По этой причине ни от просьб, ни от уговоров толку не было, Дон Кихот спешился, «ибо он опасался, как бы вид львов не устрашил Росинанта (…) отбросил копье, схватил щит, обнажил меч и медленным шагом, с изумительной отвагой и душевной твердостью направился прямо к клетке, поручив себя сначала Богу, а затем своей госпоже Дульсинее». Беспримерная храбрость, вызывающая слова восхищения у самого летописца. Когда же клетка была отворена, «первым его (льва) движением было повернуться в клетке, в которой он был заключен, раскинуть лапы и потянуться всем телом; затем он открыл пасть, медленно зевнул, высунул язык длиною почти в две пяди и облизал себе глаза и всю морду; сделав это, он выставил голову из клетки и огляделся по сторонам глазами, сверкавшими, как угли; его вид и движения могли ужаснуть само бесстрашие, и тем не менее Дон Кихот внимательно всматривался в него и желал, чтобы лев поскорее выпрыгнул из повозки и вступил с ним в рукопашный бой, ибо Рыцарь наш был уверен, что изрубит его в мелкие куски», но, может статься, в это же время бедный Алонсо Добрый надеялся, что в лапах зверя найдут конец страдания его несчастного истерзанного сердца, и тогда образ Альдонсы, по которой вздыхал он двенадцать лет, покинет его навсегда.

«Однако благородный лев был более вежлив, чем дерзок; он не обратил внимания на ребяческий задор Дон Кихота, поглядел, как было уже сказано, по сторонам, повернулся и показал нашему Рыцарю свои задние части, затем спокойно и невозмутимо снова растянулся в клетке…».

Ах, будь ты неладен, Сид Амет Бененхели или кто там, кто описал сей подвиг и понял его столь убого!
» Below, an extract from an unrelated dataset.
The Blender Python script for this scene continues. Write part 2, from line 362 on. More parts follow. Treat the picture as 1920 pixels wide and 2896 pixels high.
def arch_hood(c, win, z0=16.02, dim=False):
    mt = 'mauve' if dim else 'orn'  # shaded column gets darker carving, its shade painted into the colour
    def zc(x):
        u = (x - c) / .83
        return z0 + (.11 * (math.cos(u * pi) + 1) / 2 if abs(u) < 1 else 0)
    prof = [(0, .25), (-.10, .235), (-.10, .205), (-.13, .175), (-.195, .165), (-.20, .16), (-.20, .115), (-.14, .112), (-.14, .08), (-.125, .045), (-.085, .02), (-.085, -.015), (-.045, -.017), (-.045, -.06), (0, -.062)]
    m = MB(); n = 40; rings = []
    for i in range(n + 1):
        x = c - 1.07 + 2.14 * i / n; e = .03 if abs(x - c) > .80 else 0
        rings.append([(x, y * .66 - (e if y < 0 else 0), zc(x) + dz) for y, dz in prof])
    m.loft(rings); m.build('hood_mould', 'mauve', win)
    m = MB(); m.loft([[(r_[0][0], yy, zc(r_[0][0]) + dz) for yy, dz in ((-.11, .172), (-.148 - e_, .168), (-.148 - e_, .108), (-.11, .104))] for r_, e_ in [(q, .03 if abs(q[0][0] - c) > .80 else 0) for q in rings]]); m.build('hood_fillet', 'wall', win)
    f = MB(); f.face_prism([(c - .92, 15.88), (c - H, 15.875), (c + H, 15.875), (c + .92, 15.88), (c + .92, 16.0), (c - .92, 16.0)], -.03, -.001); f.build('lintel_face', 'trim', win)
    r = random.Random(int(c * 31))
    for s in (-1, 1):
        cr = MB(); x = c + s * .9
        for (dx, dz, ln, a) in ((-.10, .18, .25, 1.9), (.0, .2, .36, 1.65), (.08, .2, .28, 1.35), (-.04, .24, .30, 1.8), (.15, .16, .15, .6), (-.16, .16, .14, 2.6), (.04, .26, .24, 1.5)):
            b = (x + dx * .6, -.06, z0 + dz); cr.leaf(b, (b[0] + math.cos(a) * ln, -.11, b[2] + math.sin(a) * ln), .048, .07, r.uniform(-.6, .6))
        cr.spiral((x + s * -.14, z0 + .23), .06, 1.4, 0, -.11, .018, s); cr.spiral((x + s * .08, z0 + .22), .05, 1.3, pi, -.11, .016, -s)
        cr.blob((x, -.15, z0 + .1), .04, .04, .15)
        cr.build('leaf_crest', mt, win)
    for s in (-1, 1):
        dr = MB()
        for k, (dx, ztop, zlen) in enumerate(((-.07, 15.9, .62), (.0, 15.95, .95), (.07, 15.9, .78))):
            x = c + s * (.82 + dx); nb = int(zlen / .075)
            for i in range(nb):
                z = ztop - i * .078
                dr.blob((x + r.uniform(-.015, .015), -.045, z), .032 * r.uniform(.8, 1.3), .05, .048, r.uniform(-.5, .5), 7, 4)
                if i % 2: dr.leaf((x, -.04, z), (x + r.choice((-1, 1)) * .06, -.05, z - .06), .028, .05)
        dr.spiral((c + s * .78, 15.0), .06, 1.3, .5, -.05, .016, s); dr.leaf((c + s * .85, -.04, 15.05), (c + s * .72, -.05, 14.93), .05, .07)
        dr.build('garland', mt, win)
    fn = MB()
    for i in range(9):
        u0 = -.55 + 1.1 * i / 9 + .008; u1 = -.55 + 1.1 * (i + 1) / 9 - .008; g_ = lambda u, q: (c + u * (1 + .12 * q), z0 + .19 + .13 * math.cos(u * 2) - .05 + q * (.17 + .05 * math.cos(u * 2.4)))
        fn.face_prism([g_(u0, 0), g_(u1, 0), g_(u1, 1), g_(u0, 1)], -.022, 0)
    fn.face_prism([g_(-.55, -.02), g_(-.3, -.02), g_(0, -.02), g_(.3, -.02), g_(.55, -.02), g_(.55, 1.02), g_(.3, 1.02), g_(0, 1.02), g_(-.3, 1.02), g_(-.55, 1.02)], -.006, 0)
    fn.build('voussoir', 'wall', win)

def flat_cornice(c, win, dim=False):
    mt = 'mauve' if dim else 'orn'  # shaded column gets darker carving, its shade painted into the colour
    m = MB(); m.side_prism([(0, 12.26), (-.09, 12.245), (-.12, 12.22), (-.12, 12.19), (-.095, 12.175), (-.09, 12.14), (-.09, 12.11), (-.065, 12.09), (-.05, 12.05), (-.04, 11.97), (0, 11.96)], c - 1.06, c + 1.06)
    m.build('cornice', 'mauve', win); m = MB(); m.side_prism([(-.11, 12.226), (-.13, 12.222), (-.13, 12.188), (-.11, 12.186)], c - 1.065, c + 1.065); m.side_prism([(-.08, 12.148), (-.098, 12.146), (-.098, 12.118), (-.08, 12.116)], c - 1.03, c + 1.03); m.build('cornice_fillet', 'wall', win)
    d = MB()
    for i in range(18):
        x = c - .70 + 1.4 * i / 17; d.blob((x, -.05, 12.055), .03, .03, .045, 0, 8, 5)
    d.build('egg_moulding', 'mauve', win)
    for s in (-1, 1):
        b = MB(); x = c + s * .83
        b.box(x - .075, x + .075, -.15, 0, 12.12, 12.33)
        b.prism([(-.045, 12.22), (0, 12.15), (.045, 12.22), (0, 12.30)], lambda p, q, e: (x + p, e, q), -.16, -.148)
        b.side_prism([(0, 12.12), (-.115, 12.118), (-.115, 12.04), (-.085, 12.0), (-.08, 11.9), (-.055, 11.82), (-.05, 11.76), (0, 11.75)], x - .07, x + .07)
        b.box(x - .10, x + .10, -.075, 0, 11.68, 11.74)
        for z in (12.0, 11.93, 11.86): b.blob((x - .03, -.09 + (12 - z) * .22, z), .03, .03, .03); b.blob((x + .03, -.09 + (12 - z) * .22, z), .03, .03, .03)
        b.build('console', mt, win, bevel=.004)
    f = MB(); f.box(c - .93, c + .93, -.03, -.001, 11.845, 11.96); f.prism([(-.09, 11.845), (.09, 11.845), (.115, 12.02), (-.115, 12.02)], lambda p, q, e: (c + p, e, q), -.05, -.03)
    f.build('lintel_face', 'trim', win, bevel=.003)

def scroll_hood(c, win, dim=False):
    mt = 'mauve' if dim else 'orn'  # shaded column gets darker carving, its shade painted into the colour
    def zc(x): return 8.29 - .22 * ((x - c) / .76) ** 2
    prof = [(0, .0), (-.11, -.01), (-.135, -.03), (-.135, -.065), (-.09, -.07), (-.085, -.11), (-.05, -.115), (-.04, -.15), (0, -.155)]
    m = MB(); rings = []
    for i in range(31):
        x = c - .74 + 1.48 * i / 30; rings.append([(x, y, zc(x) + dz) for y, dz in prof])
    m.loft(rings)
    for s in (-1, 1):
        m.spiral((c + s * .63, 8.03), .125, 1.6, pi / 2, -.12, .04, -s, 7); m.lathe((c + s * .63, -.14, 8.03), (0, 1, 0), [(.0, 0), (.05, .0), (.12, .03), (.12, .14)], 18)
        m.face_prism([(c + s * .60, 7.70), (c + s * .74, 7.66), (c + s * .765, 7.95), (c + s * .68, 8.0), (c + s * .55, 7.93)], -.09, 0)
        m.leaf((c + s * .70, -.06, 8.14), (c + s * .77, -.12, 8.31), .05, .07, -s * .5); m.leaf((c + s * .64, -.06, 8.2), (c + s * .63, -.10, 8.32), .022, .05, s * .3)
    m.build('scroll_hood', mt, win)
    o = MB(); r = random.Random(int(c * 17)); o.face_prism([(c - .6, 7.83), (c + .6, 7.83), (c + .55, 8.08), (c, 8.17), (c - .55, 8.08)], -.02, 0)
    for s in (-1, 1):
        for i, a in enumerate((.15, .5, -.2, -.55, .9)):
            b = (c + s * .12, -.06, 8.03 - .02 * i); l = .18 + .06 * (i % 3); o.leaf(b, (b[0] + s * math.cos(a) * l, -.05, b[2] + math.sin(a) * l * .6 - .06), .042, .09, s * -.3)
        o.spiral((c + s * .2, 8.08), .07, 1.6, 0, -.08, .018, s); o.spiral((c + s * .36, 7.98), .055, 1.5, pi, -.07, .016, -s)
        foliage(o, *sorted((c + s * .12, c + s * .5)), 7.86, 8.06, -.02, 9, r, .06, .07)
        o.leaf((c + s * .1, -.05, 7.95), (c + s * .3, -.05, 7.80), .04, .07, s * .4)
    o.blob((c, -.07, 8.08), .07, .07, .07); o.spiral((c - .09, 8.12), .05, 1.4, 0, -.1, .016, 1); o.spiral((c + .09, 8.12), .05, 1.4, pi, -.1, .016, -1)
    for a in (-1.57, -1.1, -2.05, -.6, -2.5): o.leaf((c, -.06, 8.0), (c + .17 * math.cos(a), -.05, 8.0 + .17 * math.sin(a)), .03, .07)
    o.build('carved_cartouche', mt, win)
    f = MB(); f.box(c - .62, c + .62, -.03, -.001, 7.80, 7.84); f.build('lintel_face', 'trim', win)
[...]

Такое впечатление, что ты повествовал под диктовку нашептывавшего тебе на ухо завистливого бакалавра Самсона Карраско. Нет, было не так: по правде, лев и впрямь устрашился, а вернее сказать, устыдился при виде бесстрашия нашего Рыцаря, ибо с соизволения Божия дикие звери ощущают живее, чем люди, присутствие веры с ее необоримой мощью. А разве не могло быть и так, что лев, грезивший в те поры о львице, возлежавшей где‑то в песках пустыни под пальмою, узрел Альдонсу Лоренсо в сердце Рыцаря? Разве не могло быть так, что зверь постиг любовь человека на собственном своем опыте, и потому испытал почтение и устыдился?